**GOAL**
Repeat verbatim only the lines from the one with "Model this scene" through the one with "S.camera = cam", both ends kept. Pictures stay out.

(Entries taken from a collection)
** start **
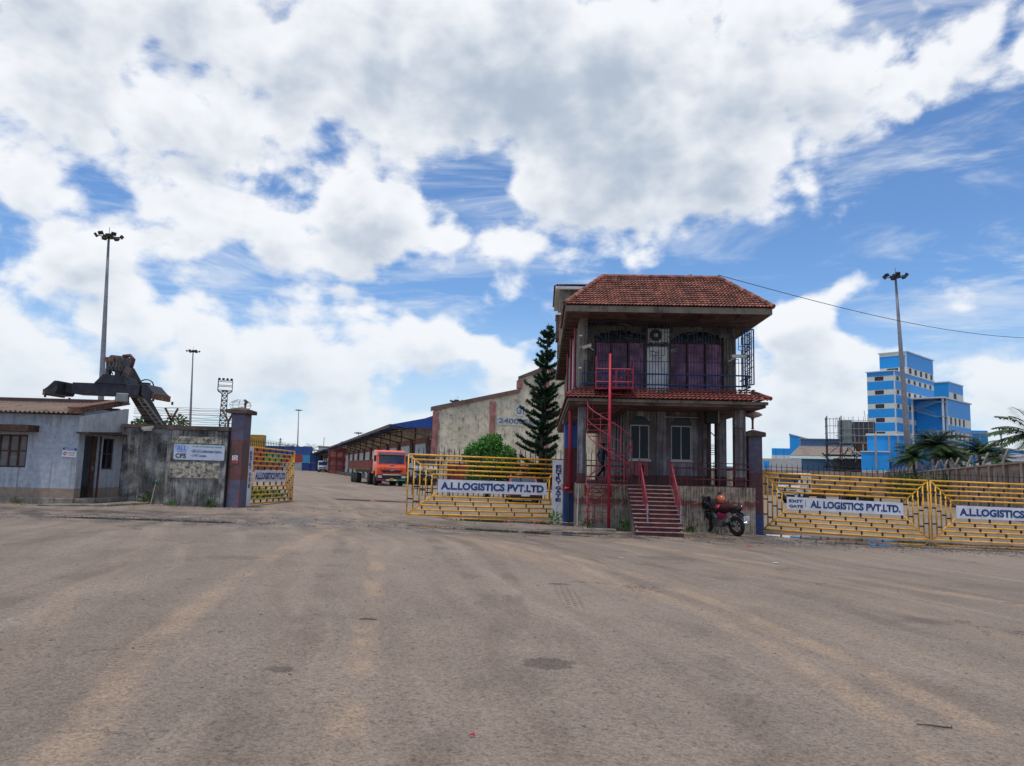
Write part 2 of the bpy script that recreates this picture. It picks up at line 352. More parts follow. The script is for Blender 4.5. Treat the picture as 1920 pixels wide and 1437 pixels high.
def make_ground():
    xs=[-2500,-800,-300,-120,-70]+[i*3.0 for i in range(-20,21)]+[70,120,300,800,2500]
    ys=[-300,-60,-20,0,10,20,30,45,70,120,250,600,1500,4000]
    g=MB(); n=len(xs)
    g.v=[(x,y,gz(x)) for y in ys for x in xs]
    g.f=[(j*n+i,j*n+i+1,(j+1)*n+i+1,(j+1)*n+i) for j in range(len(ys)-1) for i in range(n-1)]
    o=g.build('ground',GROUND,smooth=True); tag(o,kind='structure',label='dusty grey-brown packed asphalt yard')
make_ground()
WATER=glassm('puddle_water',(.05,.047,.045),.03)
def blob(cx,cy,rx,ry,rot,seed,n=90,rag=.45):
    rd=random.Random(seed); ph=[(rd.uniform(0,6.28),rd.uniform(.3,1)) for _ in range(14)]; pts=[]
    for k in range(n):
        t=2*pi*k/n; r=1+sum(a*rag/(i+1.6)*math.sin((i+2)*t+p) for i,(p,a) in enumerate(ph))
        r=max(.15,r); x,y=rx*r*math.cos(t),ry*r*math.sin(t)
        pts.append((cx+x*math.cos(rot)-y*math.sin(rot),cy+x*math.sin(rot)+y*math.cos(rot)))
    return pts
def puddle(cx,cy,rx,ry,rot,seed,label,rag=.45):
    pts=blob(cx,cy,rx,ry,rot,seed,rag=rag); z=.008
    g=MB(); g.v=[(cx,cy,gz(cx)+z)]+[(x,y,gz(x)+z) for x,y in pts]; n=len(pts)
    g.f=[(0,i+1,(i+1)%n+1) for i in range(n)]
    o=g.build('puddle',WATER); tag(o,label,kind='structure')
PUD=[(.4,24.7,2.5,1.1,-.1,3,'wide shallow puddle under the closed entry gate leaf'),
 (-.3,20.5,2.4,.28,-.12,5,'thin strip of water in front of the entry gate'),(1.9,20.9,1.2,.16,-.1,6,'small puddle strip left of the red front steps'),
 (-9.0,19.1,1.9,.28,.1,7,'muddy water strip in front of the sign wall'),(-5.6,34.6,2.0,.6,.0,8,'puddle on the drive left of the entry gate'),
 (9.3,23.2,1.4,.8,-.1,9,'bright puddle beside the exit gate pillar'),(12.9,22.3,4.2,.8,-.1,10,'long puddle mirroring the meeting exit gate leaves'),(16.5,21.4,2.6,.5,-.08,11,'water strip below the far exit gate leaf'),
 (9.9,21.4,1.6,.3,-.1,12,'narrow puddle in the mud before the exit gate'),(12.4,20.9,1.6,.12,-.1,13,'thin water line in the churned mud before the exit gate')]
for p in PUD: puddle(*p)
def clods(name,label,cx,cy,rx,ry,rot,n,seed,smin,smax,m):
    rd=random.Random(seed); g=MB(); c,s=math.cos(rot),math.sin(rot)
    for i in range(n):
        a,b=rd.gauss(0,.5),rd.gauss(0,.5); x=cx+a*rx*c-b*ry*s; y=cy+a*rx*s+b*ry*c; r=rd.uniform(smin,smax)*rd.random()**1.5+smin
        M=Matrix.Translation((x,y,gz(x)+r*.12))@Matrix.Rotation(rd.uniform(0,6),4,'Z')@Matrix.Diagonal((r*rd.uniform(.8,1.6),r*rd.uniform(.6,1),r*rd.uniform(.35,.6),1))
        g.ell((0,0,0),(1,1,1),6,4,M)
    o=g.build(name,m); tag(o,label,'mud' if 'mud' in name else 'gravel',kind='stuff')
MUD=mat('wet_mud',(.085,.07,.06),.5,var=.3,vscale=8); STONE=mat('loose_stone',(.2,.17,.15),.85,var=.4,vscale=20)
clods('mud_clods','churned dark mud in front of the exit gate',12.8,20.6,9,1.5,-.1,3600,1,.006,.035,MUD)
clods('mud_clods','dark mud along the drain line before the entry gate',0.3,20.9,7,1.2,-.08,1300,2,.005,.028,MUD)
clods('mud_clods','dark mud streak in front of the sign wall',-8.6,19.4,5,1.1,.08,1000,3,.005,.028,MUD)
clods('loose_gravel','small stones scattered over the yard',0,10,14,9,0,2200,4,.003,.016,STONE)
# ---------------- painted bands by height (paint colours, not shading) ----------------
def bands(name,stops,rough=.65,dirt=(.05,.04,.04),damt=.3,dscale=2.5,wob=.06,peel=None,pamt=.2):
    m=bpy.data.materials.new(name); m.use_nodes=True; t=NT(m.node_tree); b=t.n['Principled BSDF']; MATS[name]=m
    co=t.new('ShaderNodeTexCoord').outputs['Object']; n=t.noise(co,4,6,.65); z=t.m('ADD',t.sep(co)[2],t.m('MULTIPLY',t.m('SUBTRACT',n,.5),wob))
    c=stops[0][1]+(1,)
    for zz,col in stops[1:]: c=t.mix(t.m('GREATER_THAN',z,zz),c,col)
    c=t.mix(.35,c,t.mix(t.ss(t.noise(co,7,5,.65),.3,.7),(.15,.15,.15),(.85,.85,.85)),'SOFT_LIGHT')
    sn=t.noise(t.mapping(co,scale=(7,7,.32)),dscale,6,.65); dn=t.m('ADD',t.m('MULTIPLY',sn,.62),t.m('MULTIPLY',t.noise(co,dscale,8,.68),.38))
    c=t.mix(t.m('MULTIPLY',t.ss(dn,.6-damt*.3,.72-damt*.2),.85),c,dirt)
    if peel:
        pn=t.noise(t.mapping(co,loc=(3,8,1)),dscale*3.2,8,.72); c=t.mix(t.ss(pn,.64-pamt*.3,.68-pamt*.3),c,peel)
    t.put(b.inputs['Base Color'],c); b.inputs['Roughness'].default_value=rough
    bn=t.new('ShaderNodeBump'); bn.inputs['Strength'].default_value=.35; bn.inputs['Distance'].default_value=.01; t.put(bn.inputs['Height'],t.noise(co,30,5,.7)); t.l.new(bn.outputs[0],b.inputs['Normal'])
    return m
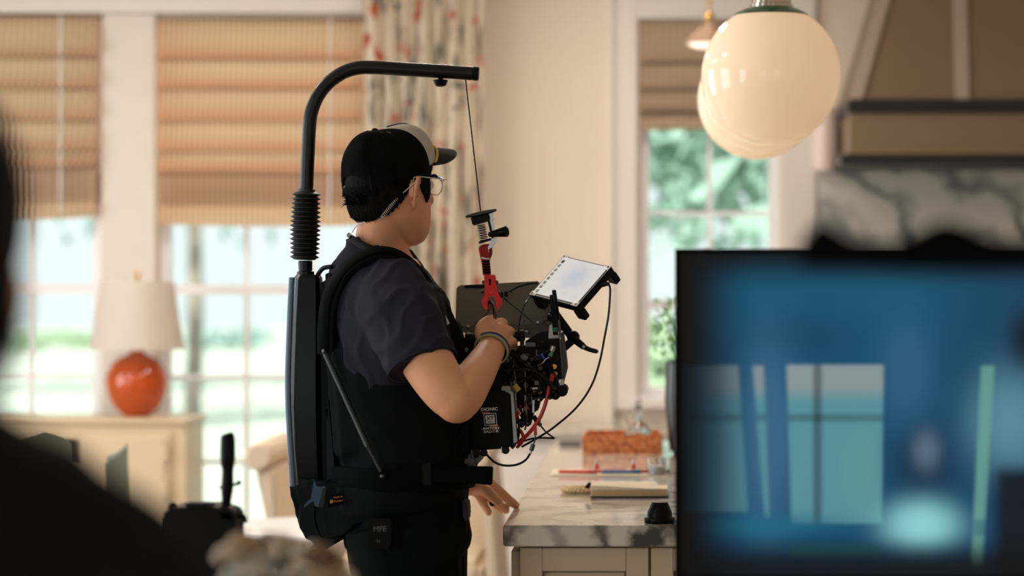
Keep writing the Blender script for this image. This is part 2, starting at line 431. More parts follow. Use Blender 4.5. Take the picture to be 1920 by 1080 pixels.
M_gath3 = stripes('gathered_cloth_grey', (84, 78, 72), (66, 60, 56), .024, .3, .15, .1)
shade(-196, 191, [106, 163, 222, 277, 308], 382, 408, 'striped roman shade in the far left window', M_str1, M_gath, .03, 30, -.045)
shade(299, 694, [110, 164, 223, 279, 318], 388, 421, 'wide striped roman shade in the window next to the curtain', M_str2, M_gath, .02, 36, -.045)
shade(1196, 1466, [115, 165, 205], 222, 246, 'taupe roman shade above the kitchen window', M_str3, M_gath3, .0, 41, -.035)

# ------------------------------------------------------------------ floral curtain
def floral():
    m = bpy.data.materials.new('floral_linen'); m.use_nodes = True; nt = m.node_tree; b = nt.nodes['Principled BSDF']; b.inputs['Roughness'].default_value = .9
    tc = nt.nodes.new('ShaderNodeTexCoord')
    def nz(scale, sy, off, stops, det=3):
        mp = nt.nodes.new('ShaderNodeMapping'); mp.inputs['Scale'].default_value = (scale, 0.3, scale*sy); mp.inputs['Location'].default_value = (off, off, off)
        nt.links.new(tc.outputs['Object'], mp.inputs[0]); n = nt.nodes.new('ShaderNodeTexNoise'); n.inputs['Scale'].default_value = 1; n.inputs['Detail'].default_value = det
        nt.links.new(mp.outputs[0], n.inputs[0]); r = nt.nodes.new('ShaderNodeValToRGB'); nt.links.new(n.outputs['Fac'], r.inputs[0])
        r.color_ramp.elements[0].position = stops[0]; r.color_ramp.elements[1].position = stops[1]
        r.color_ramp.elements[0].color = (0, 0, 0, 1); r.color_ramp.elements[1].color = (1, 1, 1, 1); return r.outputs[0]
    def mix(a, bcol, fac):
        x = nt.nodes.new('ShaderNodeMix'); x.data_type = 'RGBA'
        if isinstance(a, tuple): x.inputs['A'].default_value = lin(a)+(1,)
        else: nt.links.new(a, x.inputs['A'])
        x.inputs['B'].default_value = lin(bcol)+(1,); nt.links.new(fac, x.inputs['Factor']); return x.outputs['Result']
    c = mix((238, 226, 204), (98, 104, 94), nz(34, .14, 3, (.555, .64)))
    c = mix(c, (132, 98, 76), nz(38, .08, 11, (.60, .68)))
    c = mix(c, (206, 92, 60), nz(22, .6, 27, (.61, .68), 3))
    c = mix(c, (70, 88, 90), nz(40, .5, 37, (.66, .72)))
    nt.links.new(c, b.inputs['Base Color'])
    t = nt.nodes.new('ShaderNodeBsdfTranslucent'); nt.links.new(c, t.inputs[0]); mx = nt.nodes.new('ShaderNodeMixShader'); mx.inputs[0].default_value = .25
    nt.links.new(b.outputs[0], mx.inputs[1]); nt.links.new(t.outputs[0], mx.inputs[2]); nt.links.new(mx.outputs[0], nt.nodes['Material Output'].inputs[0])
    return m
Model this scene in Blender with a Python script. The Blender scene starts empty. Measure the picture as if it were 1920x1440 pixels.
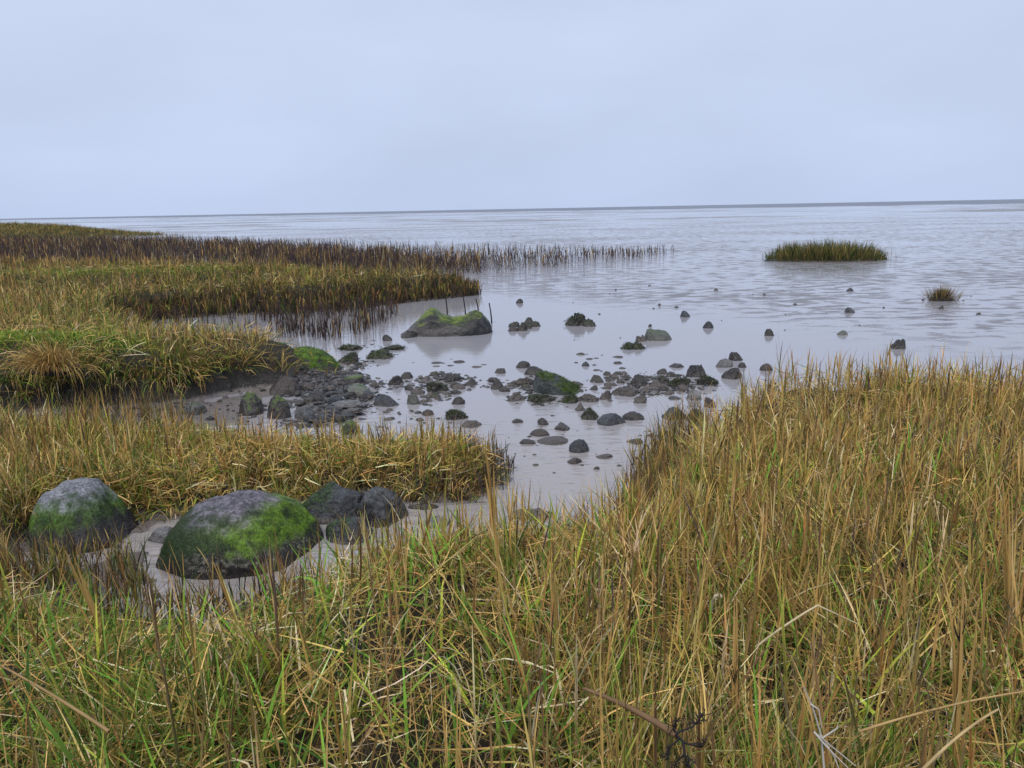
import bpy, bmesh, math, random
import numpy as np
from mathutils import Matrix, Vector

R = math.radians
S = bpy.context.scene
COL = S.collection
rng = np.random.default_rng(11)

# ------------------------------------------------------------------ camera
CAMZ = 2.0
F = 1450.0                                   # focal length in pixels of the 1920 px wide photo
PITCH = math.atan(328.5 / F)
ROLL = R(1.104)
fwd = np.array([0, math.cos(PITCH), -math.sin(PITCH)])
up0 = np.array([0, math.sin(PITCH), math.cos(PITCH)])
rt0 = np.array([1.0, 0, 0])
rt = math.cos(ROLL) * rt0 - math.sin(ROLL) * up0
up = math.cos(ROLL) * up0 + math.sin(ROLL) * rt0
cam_d = bpy.data.cameras.new('camera')
cam = bpy.data.objects.new('camera', cam_d)
COL.objects.link(cam)
cam.matrix_world = Matrix(((rt[0], up[0], -fwd[0], 0), (rt[1], up[1], -fwd[1], 0), (rt[2], up[2], -fwd[2], CAMZ), (0, 0, 0, 1)))
cam_d.sensor_width = 36
cam_d.lens = 36 * F / 1920
cam_d.clip_start = 0.05
cam_d.clip_end = 20000
S.camera = cam

# ------------------------------------------------------------------ sky, sun, exposure
SUN_EL, SUN_AZ = R(52), R(200)              # azimuth clockwise from +Y: behind the viewer, a little to the left
w = bpy.data.worlds.new("World")
S.world = w
w.use_nodes = True
nt = w.node_tree
for n in list(nt.nodes):
    nt.nodes.remove(n)
wo = nt.nodes.new('ShaderNodeOutputWorld')
sky = nt.nodes.new('ShaderNodeTexSky')
sky.sky_type = 'NISHITA'
sky.sun_disc = False
sky.sun_elevation = SUN_EL
sky.sun_rotation = SUN_AZ
sky.dust_density = 4.0
bg1 = nt.nodes.new('ShaderNodeBackground')
bg1.inputs['Strength'].default_value = 0.08
nt.links.new(sky.outputs[0], bg1.inputs[0])
tc = nt.nodes.new('ShaderNodeTexCoord')
sep = nt.nodes.new('ShaderNodeSeparateXYZ')
nt.links.new(tc.outputs['Generated'], sep.inputs[0])
rampn = nt.nodes.new('ShaderNodeValToRGB')      # the overcast layer: pale blue-grey low down, brighter and greyer overhead
cr = rampn.color_ramp
cr.elements[0].position = 0.0
cr.elements[0].color = (0.455, 0.540, 0.730, 1)
cr.elements[1].position = 1.0
cr.elements[1].color = (0.88, 0.90, 0.95, 1)
for p, c in ((0.07, (0.475, 0.555, 0.745, 1)), (0.2, (0.50, 0.575, 0.755, 1)), (0.36, (0.505, 0.595, 0.775, 1)), (0.55, (0.74, 0.80, 0.93, 1))):
    e = cr.elements.new(p)
    e.color = c
nt.links.new(sep.outputs[2], rampn.inputs[0])
mp = nt.nodes.new('ShaderNodeMapping')
mp.inputs['Scale'].default_value = (1.6, 1.6, 5.0)
nz = nt.nodes.new('ShaderNodeTexNoise')
nz.inputs['Scale'].default_value = 1.7
nz.inputs['Detail'].default_value = 5
nz.inputs['Roughness'].default_value = 0.45
nt.links.new(tc.outputs['Generated'], mp.inputs[0])
nt.links.new(mp.outputs[0], nz.inputs['Vector'])
mr = nt.nodes.new('ShaderNodeMapRange')
mr.inputs[1].default_value = 0.3
mr.inputs[2].default_value = 0.7
mr.inputs[3].default_value = 0.94
mr.inputs[4].default_value = 1.05
nt.links.new(nz.outputs[0], mr.inputs[0])
bg2 = nt.nodes.new('ShaderNodeBackground')
nt.links.new(rampn.outputs[0], bg2.inputs[0])
nt.links.new(mr.outputs[0], bg2.inputs[1])
mixw = nt.nodes.new('ShaderNodeMixShader')
mixw.inputs[0].default_value = 0.93
nt.links.new(bg1.outputs[0], mixw.inputs[1])
nt.links.new(bg2.outputs[0], mixw.inputs[2])
nt.links.new(mixw.outputs[0], wo.inputs[0])
sun_d = bpy.data.lights.new('sun', 'SUN')
sun_d.energy = 1.5
sun_d.angle = R(14)
sun_d.color = (1.0, 0.95, 0.87)
sun = bpy.data.objects.new('sun', sun_d)
COL.objects.link(sun)
sd = Vector((math.sin(SUN_AZ) * math.cos(SUN_EL), math.cos(SUN_AZ) * math.cos(SUN_EL), math.sin(SUN_EL)))
sun.rotation_euler = (-sd).to_track_quat('-Z', 'Y').to_euler()
sun.location = (0, -5, 20)
S.view_settings.view_transform = 'Standard'
S.view_settings.look = 'None'
S.view_settings.exposure = 0.29
S.view_settings.gamma = 1
S.render.engine = 'CYCLES'
S.cycles.max_bounces = 8
S.cycles.transparent_max_bounces = 8


# ------------------------------------------------------------------ helpers
def bp(u, v, z=0.0):
    """where the sight line through photo pixel (u, v) meets the level z"""
    d = fwd + (u - 960) / F * rt - (v - 720) / F * up
    t = (z - CAMZ) / d[2]
    return np.array([d[0] * t, d[1] * t, z])


def bpy_at(u, v, y):
    """the point of that sight line at ground distance y"""
    d = fwd + (u - 960) / F * rt - (v - 720) / F * up
    t = y / d[1]
    return np.array([d[0] * t, y, CAMZ + d[2] * t])


def smooth(a, b, x):
    t = np.clip((x - a) / (b - a), 0, 1)
    return t * t * (3 - 2 * t)


def hashn(ix, iy, iz, seed):
    h = (ix.astype(np.int64) * 374761393 + iy.astype(np.int64) * 668265263 + iz.astype(np.int64) * 2147483647 + seed * 1274126177) & 0xFFFFFFFF
    h = ((h ^ (h >> 13)) * 1274126177) & 0xFFFFFFFF
    return ((h ^ (h >> 16)) & 0xFFFF) / 65535.0


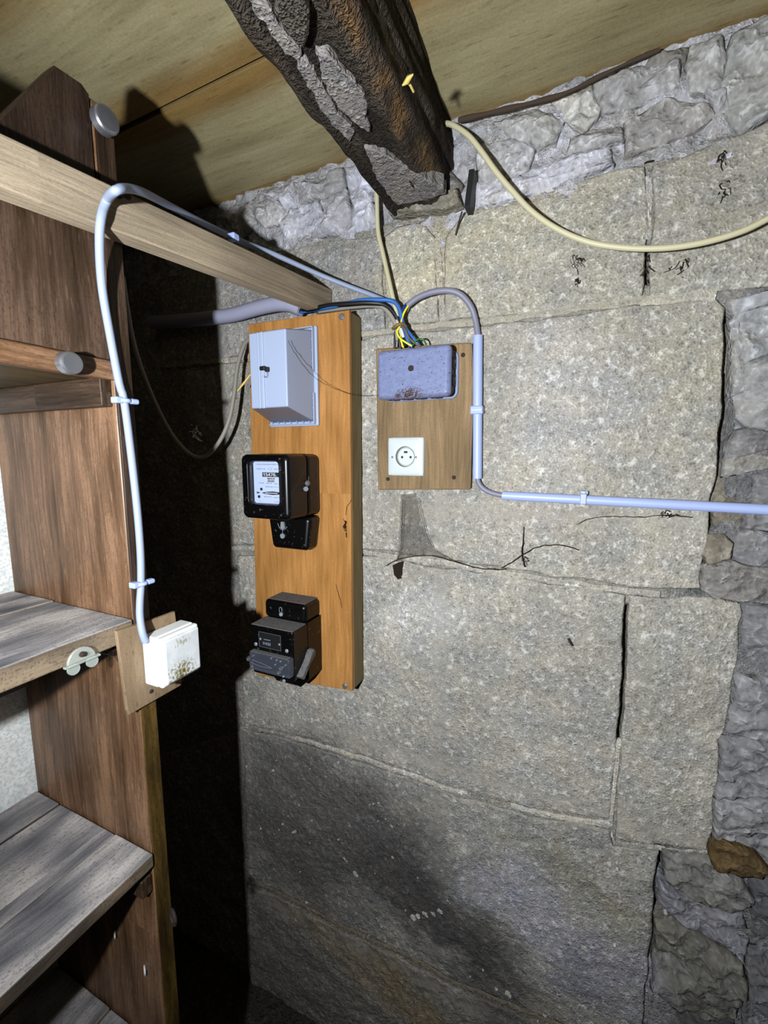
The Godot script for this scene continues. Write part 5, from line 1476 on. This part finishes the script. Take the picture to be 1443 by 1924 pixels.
** end **
**TASK RESULT**
Model this scene in Blender with a Python script. The Blender scene starts empty. Measure the picture as if it were 1920x1440 pixels.
import bpy, bmesh, math, random
import numpy as np
from mathutils import Matrix, Vector

R = math.radians
S = bpy.context.scene
COL = S.collection
rng = np.random.default_rng(11)

# ------------------------------------------------------------------ camera
CAMZ = 2.0
F = 1450.0                                   # focal length in pixels of the 1920 px wide photo
PITCH = math.atan(328.5 / F)
ROLL = R(1.104)
fwd = np.array([0, math.cos(PITCH), -math.sin(PITCH)])
up0 = np.array([0, math.sin(PITCH), math.cos(PITCH)])
rt0 = np.array([1.0, 0, 0])
rt = math.cos(ROLL) * rt0 - math.sin(ROLL) * up0
up = math.cos(ROLL) * up0 + math.sin(ROLL) * rt0
cam_d = bpy.data.cameras.new('camera')
cam = bpy.data.objects.new('camera', cam_d)
COL.objects.link(cam)
cam.matrix_world = Matrix(((rt[0], up[0], -fwd[0], 0), (rt[1], up[1], -fwd[1], 0), (rt[2], up[2], -fwd[2], CAMZ), (0, 0, 0, 1)))
cam_d.sensor_width = 36
cam_d.lens = 36 * F / 1920
cam_d.clip_start = 0.05
cam_d.clip_end = 20000
S.camera = cam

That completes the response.